YOUR OBJECTIVE |
Reproduce the listing verbatim.

## Begin AVAILABLE DATA

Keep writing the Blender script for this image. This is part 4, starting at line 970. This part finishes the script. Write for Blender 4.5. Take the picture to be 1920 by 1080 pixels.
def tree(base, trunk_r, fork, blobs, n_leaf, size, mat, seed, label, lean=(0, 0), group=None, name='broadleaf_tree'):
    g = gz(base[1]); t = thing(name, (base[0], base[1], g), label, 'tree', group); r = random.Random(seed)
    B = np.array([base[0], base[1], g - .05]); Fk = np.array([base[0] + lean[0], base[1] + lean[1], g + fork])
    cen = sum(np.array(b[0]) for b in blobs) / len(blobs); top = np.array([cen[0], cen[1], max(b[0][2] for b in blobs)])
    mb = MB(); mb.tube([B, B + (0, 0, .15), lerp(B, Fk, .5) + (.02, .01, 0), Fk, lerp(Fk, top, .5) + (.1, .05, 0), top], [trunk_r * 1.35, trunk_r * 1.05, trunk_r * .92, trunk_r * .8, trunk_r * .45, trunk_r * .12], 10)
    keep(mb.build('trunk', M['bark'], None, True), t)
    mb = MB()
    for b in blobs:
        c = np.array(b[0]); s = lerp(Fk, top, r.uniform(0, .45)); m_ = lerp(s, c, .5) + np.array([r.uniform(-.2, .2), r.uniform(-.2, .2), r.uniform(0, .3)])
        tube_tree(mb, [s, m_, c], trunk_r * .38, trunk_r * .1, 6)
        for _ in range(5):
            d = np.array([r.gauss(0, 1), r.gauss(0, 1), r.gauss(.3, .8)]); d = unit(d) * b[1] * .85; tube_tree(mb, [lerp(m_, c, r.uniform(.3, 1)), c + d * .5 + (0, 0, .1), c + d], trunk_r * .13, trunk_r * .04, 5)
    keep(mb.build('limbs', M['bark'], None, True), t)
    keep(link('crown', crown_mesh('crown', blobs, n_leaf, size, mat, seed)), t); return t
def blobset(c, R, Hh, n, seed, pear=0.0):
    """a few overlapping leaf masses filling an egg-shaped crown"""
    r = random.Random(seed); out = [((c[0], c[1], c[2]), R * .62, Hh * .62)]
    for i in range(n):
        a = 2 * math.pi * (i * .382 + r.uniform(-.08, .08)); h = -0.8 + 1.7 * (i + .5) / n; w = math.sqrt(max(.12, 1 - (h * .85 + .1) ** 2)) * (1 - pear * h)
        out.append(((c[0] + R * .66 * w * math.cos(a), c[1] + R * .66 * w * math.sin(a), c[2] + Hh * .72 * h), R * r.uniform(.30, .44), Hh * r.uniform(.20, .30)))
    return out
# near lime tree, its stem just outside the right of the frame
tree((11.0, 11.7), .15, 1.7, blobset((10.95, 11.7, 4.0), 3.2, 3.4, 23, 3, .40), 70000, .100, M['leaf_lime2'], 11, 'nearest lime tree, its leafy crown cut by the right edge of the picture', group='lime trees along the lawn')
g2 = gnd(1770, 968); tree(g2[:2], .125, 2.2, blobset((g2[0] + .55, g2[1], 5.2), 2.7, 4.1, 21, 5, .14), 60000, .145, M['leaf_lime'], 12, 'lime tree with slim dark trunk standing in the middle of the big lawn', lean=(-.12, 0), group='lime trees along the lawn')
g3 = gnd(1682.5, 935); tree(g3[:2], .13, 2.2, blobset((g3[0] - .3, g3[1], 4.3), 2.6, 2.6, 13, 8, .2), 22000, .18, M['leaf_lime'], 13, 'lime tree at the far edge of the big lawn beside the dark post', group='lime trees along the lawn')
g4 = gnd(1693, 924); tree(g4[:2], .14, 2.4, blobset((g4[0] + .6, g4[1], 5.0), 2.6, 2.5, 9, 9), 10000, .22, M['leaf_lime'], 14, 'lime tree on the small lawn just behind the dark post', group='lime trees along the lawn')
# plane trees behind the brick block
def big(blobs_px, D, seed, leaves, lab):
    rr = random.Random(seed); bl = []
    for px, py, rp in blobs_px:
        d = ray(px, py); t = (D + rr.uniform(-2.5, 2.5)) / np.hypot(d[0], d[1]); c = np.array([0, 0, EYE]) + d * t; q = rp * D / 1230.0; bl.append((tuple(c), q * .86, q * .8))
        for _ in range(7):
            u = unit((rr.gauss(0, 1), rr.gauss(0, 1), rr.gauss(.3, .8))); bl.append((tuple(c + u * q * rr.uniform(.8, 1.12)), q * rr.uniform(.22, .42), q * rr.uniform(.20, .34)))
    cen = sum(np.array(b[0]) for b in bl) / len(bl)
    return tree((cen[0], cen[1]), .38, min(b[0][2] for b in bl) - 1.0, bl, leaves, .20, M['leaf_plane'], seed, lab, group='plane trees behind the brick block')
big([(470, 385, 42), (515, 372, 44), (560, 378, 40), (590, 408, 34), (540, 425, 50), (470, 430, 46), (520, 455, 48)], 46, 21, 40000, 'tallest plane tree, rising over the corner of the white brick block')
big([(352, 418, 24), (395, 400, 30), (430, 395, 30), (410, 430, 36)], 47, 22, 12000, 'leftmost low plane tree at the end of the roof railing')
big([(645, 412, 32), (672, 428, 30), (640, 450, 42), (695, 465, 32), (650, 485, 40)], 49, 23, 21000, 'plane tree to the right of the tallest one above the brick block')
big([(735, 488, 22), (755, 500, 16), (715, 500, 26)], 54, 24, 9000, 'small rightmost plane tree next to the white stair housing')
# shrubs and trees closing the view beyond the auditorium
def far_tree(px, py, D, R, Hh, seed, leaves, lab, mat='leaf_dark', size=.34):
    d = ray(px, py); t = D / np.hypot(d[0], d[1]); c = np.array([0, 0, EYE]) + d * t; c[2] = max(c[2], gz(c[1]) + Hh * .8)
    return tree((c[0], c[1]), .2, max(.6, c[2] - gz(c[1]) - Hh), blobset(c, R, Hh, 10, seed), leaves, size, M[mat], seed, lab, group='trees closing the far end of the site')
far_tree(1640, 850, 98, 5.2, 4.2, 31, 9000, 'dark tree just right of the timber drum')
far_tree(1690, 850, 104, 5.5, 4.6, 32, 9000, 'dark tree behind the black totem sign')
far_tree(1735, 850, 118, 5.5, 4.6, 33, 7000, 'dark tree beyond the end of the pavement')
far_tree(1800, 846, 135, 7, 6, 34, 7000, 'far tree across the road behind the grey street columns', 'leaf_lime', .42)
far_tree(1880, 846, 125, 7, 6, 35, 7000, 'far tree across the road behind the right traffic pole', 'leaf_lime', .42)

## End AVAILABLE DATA

EXPECTED ANSWER |
Keep writing the Blender script for this image. This is part 4, starting at line 970. This part finishes the script. Write for Blender 4.5. Take the picture to be 1920 by 1080 pixels.
def tree(base, trunk_r, fork, blobs, n_leaf, size, mat, seed, label, lean=(0, 0), group=None, name='broadleaf_tree'):
    g = gz(base[1]); t = thing(name, (base[0], base[1], g), label, 'tree', group); r = random.Random(seed)
    B = np.array([base[0], base[1], g - .05]); Fk = np.array([base[0] + lean[0], base[1] + lean[1], g + fork])
    cen = sum(np.array(b[0]) for b in blobs) / len(blobs); top = np.array([cen[0], cen[1], max(b[0][2] for b in blobs)])
    mb = MB(); mb.tube([B, B + (0, 0, .15), lerp(B, Fk, .5) + (.02, .01, 0), Fk, lerp(Fk, top, .5) + (.1, .05, 0), top], [trunk_r * 1.35, trunk_r * 1.05, trunk_r * .92, trunk_r * .8, trunk_r * .45, trunk_r * .12], 10)
    keep(mb.build('trunk', M['bark'], None, True), t)
    mb = MB()
    for b in blobs:
        c = np.array(b[0]); s = lerp(Fk, top, r.uniform(0, .45)); m_ = lerp(s, c, .5) + np.array([r.uniform(-.2, .2), r.uniform(-.2, .2), r.uniform(0, .3)])
        tube_tree(mb, [s, m_, c], trunk_r * .38, trunk_r * .1, 6)
        for _ in range(5):
            d = np.array([r.gauss(0, 1), r.gauss(0, 1), r.gauss(.3, .8)]); d = unit(d) * b[1] * .85; tube_tree(mb, [lerp(m_, c, r.uniform(.3, 1)), c + d * .5 + (0, 0, .1), c + d], trunk_r * .13, trunk_r * .04, 5)
    keep(mb.build('limbs', M['bark'], None, True), t)
    keep(link('crown', crown_mesh('crown', blobs, n_leaf, size, mat, seed)), t); return t
def blobset(c, R, Hh, n, seed, pear=0.0):
    """a few overlapping leaf masses filling an egg-shaped crown"""
    r = random.Random(seed); out = [((c[0], c[1], c[2]), R * .62, Hh * .62)]
    for i in range(n):
        a = 2 * math.pi * (i * .382 + r.uniform(-.08, .08)); h = -0.8 + 1.7 * (i + .5) / n; w = math.sqrt(max(.12, 1 - (h * .85 + .1) ** 2)) * (1 - pear * h)
        out.append(((c[0] + R * .66 * w * math.cos(a), c[1] + R * .66 * w * math.sin(a), c[2] + Hh * .72 * h), R * r.uniform(.30, .44), Hh * r.uniform(.20, .30)))
    return out
# near lime tree, its stem just outside the right of the frame
tree((11.0, 11.7), .15, 1.7, blobset((10.95, 11.7, 4.0), 3.2, 3.4, 23, 3, .40), 70000, .100, M['leaf_lime2'], 11, 'nearest lime tree, its leafy crown cut by the right edge of the picture', group='lime trees along the lawn')
g2 = gnd(1770, 968); tree(g2[:2], .125, 2.2, blobset((g2[0] + .55, g2[1], 5.2), 2.7, 4.1, 21, 5, .14), 60000, .145, M['leaf_lime'], 12, 'lime tree with slim dark trunk standing in the middle of the big lawn', lean=(-.12, 0), group='lime trees along the lawn')
g3 = gnd(1682.5, 935); tree(g3[:2], .13, 2.2, blobset((g3[0] - .3, g3[1], 4.3), 2.6, 2.6, 13, 8, .2), 22000, .18, M['leaf_lime'], 13, 'lime tree at the far edge of the big lawn beside the dark post', group='lime trees along the lawn')
g4 = gnd(1693, 924); tree(g4[:2], .14, 2.4, blobset((g4[0] + .6, g4[1], 5.0), 2.6, 2.5, 9, 9), 10000, .22, M['leaf_lime'], 14, 'lime tree on the small lawn just behind the dark post', group='lime trees along the lawn')
# plane trees behind the brick block
def big(blobs_px, D, seed, leaves, lab):
    rr = random.Random(seed); bl = []
    for px, py, rp in blobs_px:
        d = ray(px, py); t = (D + rr.uniform(-2.5, 2.5)) / np.hypot(d[0], d[1]); c = np.array([0, 0, EYE]) + d * t; q = rp * D / 1230.0; bl.append((tuple(c), q * .86, q * .8))
        for _ in range(7):
            u = unit((rr.gauss(0, 1), rr.gauss(0, 1), rr.gauss(.3, .8))); bl.append((tuple(c + u * q * rr.uniform(.8, 1.12)), q * rr.uniform(.22, .42), q * rr.uniform(.20, .34)))
    cen = sum(np.array(b[0]) for b in bl) / len(bl)
    return tree((cen[0], cen[1]), .38, min(b[0][2] for b in bl) - 1.0, bl, leaves, .20, M['leaf_plane'], seed, lab, group='plane trees behind the brick block')
big([(470, 385, 42), (515, 372, 44), (560, 378, 40), (590, 408, 34), (540, 425, 50), (470, 430, 46), (520, 455, 48)], 46, 21, 40000, 'tallest plane tree, rising over the corner of the white brick block')
big([(352, 418, 24), (395, 400, 30), (430, 395, 30), (410, 430, 36)], 47, 22, 12000, 'leftmost low plane tree at the end of the roof railing')
big([(645, 412, 32), (672, 428, 30), (640, 450, 42), (695, 465, 32), (650, 485, 40)], 49, 23, 21000, 'plane tree to the right of the tallest one above the brick block')
big([(735, 488, 22), (755, 500, 16), (715, 500, 26)], 54, 24, 9000, 'small rightmost plane tree next to the white stair housing')
# shrubs and trees closing the view beyond the auditorium
def far_tree(px, py, D, R, Hh, seed, leaves, lab, mat='leaf_dark', size=.34):
    d = ray(px, py); t = D / np.hypot(d[0], d[1]); c = np.array([0, 0, EYE]) + d * t; c[2] = max(c[2], gz(c[1]) + Hh * .8)
    return tree((c[0], c[1]), .2, max(.6, c[2] - gz(c[1]) - Hh), blobset(c, R, Hh, 10, seed), leaves, size, M[mat], seed, lab, group='trees closing the far end of the site')
far_tree(1640, 850, 98, 5.2, 4.2, 31, 9000, 'dark tree just right of the timber drum')
far_tree(1690, 850, 104, 5.5, 4.6, 32, 9000, 'dark tree behind the black totem sign')
far_tree(1735, 850, 118, 5.5, 4.6, 33, 7000, 'dark tree beyond the end of the pavement')
far_tree(1800, 846, 135, 7, 6, 34, 7000, 'far tree across the road behind the grey street columns', 'leaf_lime', .42)
far_tree(1880, 846, 125, 7, 6, 35, 7000, 'far tree across the road behind the right traffic pole', 'leaf_lime', .42)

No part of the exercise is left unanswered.